-- BEGIN --

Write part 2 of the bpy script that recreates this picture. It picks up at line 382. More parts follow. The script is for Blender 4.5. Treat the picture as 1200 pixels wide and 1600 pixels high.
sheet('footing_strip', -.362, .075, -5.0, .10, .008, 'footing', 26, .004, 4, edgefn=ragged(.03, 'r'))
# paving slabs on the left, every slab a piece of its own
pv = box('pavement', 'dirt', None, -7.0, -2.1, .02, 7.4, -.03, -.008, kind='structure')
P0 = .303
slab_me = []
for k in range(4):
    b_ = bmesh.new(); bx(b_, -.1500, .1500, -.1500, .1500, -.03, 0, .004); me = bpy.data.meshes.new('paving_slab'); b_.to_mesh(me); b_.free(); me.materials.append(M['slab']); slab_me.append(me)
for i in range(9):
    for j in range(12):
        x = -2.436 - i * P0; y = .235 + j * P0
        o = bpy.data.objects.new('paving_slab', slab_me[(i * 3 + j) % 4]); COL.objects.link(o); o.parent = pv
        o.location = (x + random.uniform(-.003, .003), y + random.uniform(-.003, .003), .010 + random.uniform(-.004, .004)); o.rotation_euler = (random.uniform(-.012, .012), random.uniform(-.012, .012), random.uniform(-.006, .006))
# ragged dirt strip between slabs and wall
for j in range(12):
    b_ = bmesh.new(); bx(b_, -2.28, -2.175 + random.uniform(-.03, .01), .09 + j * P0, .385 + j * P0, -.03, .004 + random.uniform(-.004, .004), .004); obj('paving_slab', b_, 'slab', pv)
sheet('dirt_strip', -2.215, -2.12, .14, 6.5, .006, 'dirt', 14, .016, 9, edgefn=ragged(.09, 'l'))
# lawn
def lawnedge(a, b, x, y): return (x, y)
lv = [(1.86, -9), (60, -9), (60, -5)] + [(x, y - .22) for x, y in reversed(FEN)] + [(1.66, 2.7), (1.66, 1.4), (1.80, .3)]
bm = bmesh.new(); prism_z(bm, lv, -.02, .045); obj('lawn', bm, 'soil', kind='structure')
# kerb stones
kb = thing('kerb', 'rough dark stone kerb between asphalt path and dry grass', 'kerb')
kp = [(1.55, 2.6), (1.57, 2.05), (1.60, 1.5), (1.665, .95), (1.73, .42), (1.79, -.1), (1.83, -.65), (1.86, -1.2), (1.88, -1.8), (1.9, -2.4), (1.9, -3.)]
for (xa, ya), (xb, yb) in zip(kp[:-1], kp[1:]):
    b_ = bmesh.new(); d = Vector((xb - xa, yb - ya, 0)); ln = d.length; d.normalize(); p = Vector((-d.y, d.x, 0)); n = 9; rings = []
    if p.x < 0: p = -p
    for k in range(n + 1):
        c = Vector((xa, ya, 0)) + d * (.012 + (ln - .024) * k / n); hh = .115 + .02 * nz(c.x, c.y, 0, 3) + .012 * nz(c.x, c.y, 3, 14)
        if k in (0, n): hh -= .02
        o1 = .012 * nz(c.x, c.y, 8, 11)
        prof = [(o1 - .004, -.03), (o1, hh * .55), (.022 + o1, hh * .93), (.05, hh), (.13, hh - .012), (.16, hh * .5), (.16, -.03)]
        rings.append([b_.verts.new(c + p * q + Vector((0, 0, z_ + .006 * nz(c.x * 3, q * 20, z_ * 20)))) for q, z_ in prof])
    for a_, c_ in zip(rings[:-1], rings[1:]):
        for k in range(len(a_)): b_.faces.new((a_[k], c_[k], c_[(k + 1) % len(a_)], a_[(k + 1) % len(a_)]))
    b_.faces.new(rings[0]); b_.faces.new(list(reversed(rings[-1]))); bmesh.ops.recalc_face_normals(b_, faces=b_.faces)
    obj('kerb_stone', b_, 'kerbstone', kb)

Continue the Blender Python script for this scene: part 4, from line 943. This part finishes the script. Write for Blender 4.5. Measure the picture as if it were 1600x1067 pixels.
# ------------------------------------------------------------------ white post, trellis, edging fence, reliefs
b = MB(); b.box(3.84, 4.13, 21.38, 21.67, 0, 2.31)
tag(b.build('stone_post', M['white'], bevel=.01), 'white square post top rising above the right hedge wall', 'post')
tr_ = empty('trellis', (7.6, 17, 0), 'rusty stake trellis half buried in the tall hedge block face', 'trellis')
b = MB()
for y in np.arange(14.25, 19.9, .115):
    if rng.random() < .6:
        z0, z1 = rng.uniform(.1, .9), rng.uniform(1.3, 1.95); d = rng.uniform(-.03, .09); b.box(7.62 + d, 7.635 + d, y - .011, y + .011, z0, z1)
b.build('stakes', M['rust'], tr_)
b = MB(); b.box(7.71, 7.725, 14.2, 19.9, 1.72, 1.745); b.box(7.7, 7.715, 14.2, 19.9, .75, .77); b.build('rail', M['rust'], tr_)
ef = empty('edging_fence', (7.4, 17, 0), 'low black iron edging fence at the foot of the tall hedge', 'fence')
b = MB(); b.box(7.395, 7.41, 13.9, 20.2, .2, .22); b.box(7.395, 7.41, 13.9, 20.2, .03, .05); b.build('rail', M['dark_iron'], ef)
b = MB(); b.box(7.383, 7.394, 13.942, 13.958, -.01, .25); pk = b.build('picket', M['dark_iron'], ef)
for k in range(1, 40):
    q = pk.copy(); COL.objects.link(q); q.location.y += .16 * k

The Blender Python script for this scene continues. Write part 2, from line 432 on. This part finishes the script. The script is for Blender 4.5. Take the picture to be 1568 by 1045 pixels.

-- END --

[WRITTEN TASK]:
Please output the entries above, every line exactly as it reads.

[OUTPUT BELOW]:
Write part 2 of the bpy script that recreates this picture. It picks up at line 382. More parts follow. The script is for Blender 4.5. Treat the picture as 1200 pixels wide and 1600 pixels high.
sheet('footing_strip', -.362, .075, -5.0, .10, .008, 'footing', 26, .004, 4, edgefn=ragged(.03, 'r'))
# paving slabs on the left, every slab a piece of its own
pv = box('pavement', 'dirt', None, -7.0, -2.1, .02, 7.4, -.03, -.008, kind='structure')
P0 = .303
slab_me = []
for k in range(4):
    b_ = bmesh.new(); bx(b_, -.1500, .1500, -.1500, .1500, -.03, 0, .004); me = bpy.data.meshes.new('paving_slab'); b_.to_mesh(me); b_.free(); me.materials.append(M['slab']); slab_me.append(me)
for i in range(9):
    for j in range(12):
        x = -2.436 - i * P0; y = .235 + j * P0
        o = bpy.data.objects.new('paving_slab', slab_me[(i * 3 + j) % 4]); COL.objects.link(o); o.parent = pv
        o.location = (x + random.uniform(-.003, .003), y + random.uniform(-.003, .003), .010 + random.uniform(-.004, .004)); o.rotation_euler = (random.uniform(-.012, .012), random.uniform(-.012, .012), random.uniform(-.006, .006))
# ragged dirt strip between slabs and wall
for j in range(12):
    b_ = bmesh.new(); bx(b_, -2.28, -2.175 + random.uniform(-.03, .01), .09 + j * P0, .385 + j * P0, -.03, .004 + random.uniform(-.004, .004), .004); obj('paving_slab', b_, 'slab', pv)
sheet('dirt_strip', -2.215, -2.12, .14, 6.5, .006, 'dirt', 14, .016, 9, edgefn=ragged(.09, 'l'))
# lawn
def lawnedge(a, b, x, y): return (x, y)
lv = [(1.86, -9), (60, -9), (60, -5)] + [(x, y - .22) for x, y in reversed(FEN)] + [(1.66, 2.7), (1.66, 1.4), (1.80, .3)]
bm = bmesh.new(); prism_z(bm, lv, -.02, .045); obj('lawn', bm, 'soil', kind='structure')
# kerb stones
kb = thing('kerb', 'rough dark stone kerb between asphalt path and dry grass', 'kerb')
kp = [(1.55, 2.6), (1.57, 2.05), (1.60, 1.5), (1.665, .95), (1.73, .42), (1.79, -.1), (1.83, -.65), (1.86, -1.2), (1.88, -1.8), (1.9, -2.4), (1.9, -3.)]
for (xa, ya), (xb, yb) in zip(kp[:-1], kp[1:]):
    b_ = bmesh.new(); d = Vector((xb - xa, yb - ya, 0)); ln = d.length; d.normalize(); p = Vector((-d.y, d.x, 0)); n = 9; rings = []
    if p.x < 0: p = -p
    for k in range(n + 1):
        c = Vector((xa, ya, 0)) + d * (.012 + (ln - .024) * k / n); hh = .115 + .02 * nz(c.x, c.y, 0, 3) + .012 * nz(c.x, c.y, 3, 14)
        if k in (0, n): hh -= .02
        o1 = .012 * nz(c.x, c.y, 8, 11)
        prof = [(o1 - .004, -.03), (o1, hh * .55), (.022 + o1, hh * .93), (.05, hh), (.13, hh - .012), (.16, hh * .5), (.16, -.03)]
        rings.append([b_.verts.new(c + p * q + Vector((0, 0, z_ + .006 * nz(c.x * 3, q * 20, z_ * 20)))) for q, z_ in prof])
    for a_, c_ in zip(rings[:-1], rings[1:]):
        for k in range(len(a_)): b_.faces.new((a_[k], c_[k], c_[(k + 1) % len(a_)], a_[(k + 1) % len(a_)]))
    b_.faces.new(rings[0]); b_.faces.new(list(reversed(rings[-1]))); bmesh.ops.recalc_face_normals(b_, faces=b_.faces)
    obj('kerb_stone', b_, 'kerbstone', kb)

Continue the Blender Python script for this scene: part 4, from line 943. This part finishes the script. Write for Blender 4.5. Measure the picture as if it were 1600x1067 pixels.
# ------------------------------------------------------------------ white post, trellis, edging fence, reliefs
b = MB(); b.box(3.84, 4.13, 21.38, 21.67, 0, 2.31)
tag(b.build('stone_post', M['white'], bevel=.01), 'white square post top rising above the right hedge wall', 'post')
tr_ = empty('trellis', (7.6, 17, 0), 'rusty stake trellis half buried in the tall hedge block face', 'trellis')
b = MB()
for y in np.arange(14.25, 19.9, .115):
    if rng.random() < .6:
        z0, z1 = rng.uniform(.1, .9), rng.uniform(1.3, 1.95); d = rng.uniform(-.03, .09); b.box(7.62 + d, 7.635 + d, y - .011, y + .011, z0, z1)
b.build('stakes', M['rust'], tr_)
b = MB(); b.box(7.71, 7.725, 14.2, 19.9, 1.72, 1.745); b.box(7.7, 7.715, 14.2, 19.9, .75, .77); b.build('rail', M['rust'], tr_)
ef = empty('edging_fence', (7.4, 17, 0), 'low black iron edging fence at the foot of the tall hedge', 'fence')
b = MB(); b.box(7.395, 7.41, 13.9, 20.2, .2, .22); b.box(7.395, 7.41, 13.9, 20.2, .03, .05); b.build('rail', M['dark_iron'], ef)
b = MB(); b.box(7.383, 7.394, 13.942, 13.958, -.01, .25); pk = b.build('picket', M['dark_iron'], ef)
for k in range(1, 40):
    q = pk.copy(); COL.objects.link(q); q.location.y += .16 * k

The Blender Python script for this scene continues. Write part 2, from line 432 on. This part finishes the script. The script is for Blender 4.5. Take the picture to be 1568 by 1045 pixels.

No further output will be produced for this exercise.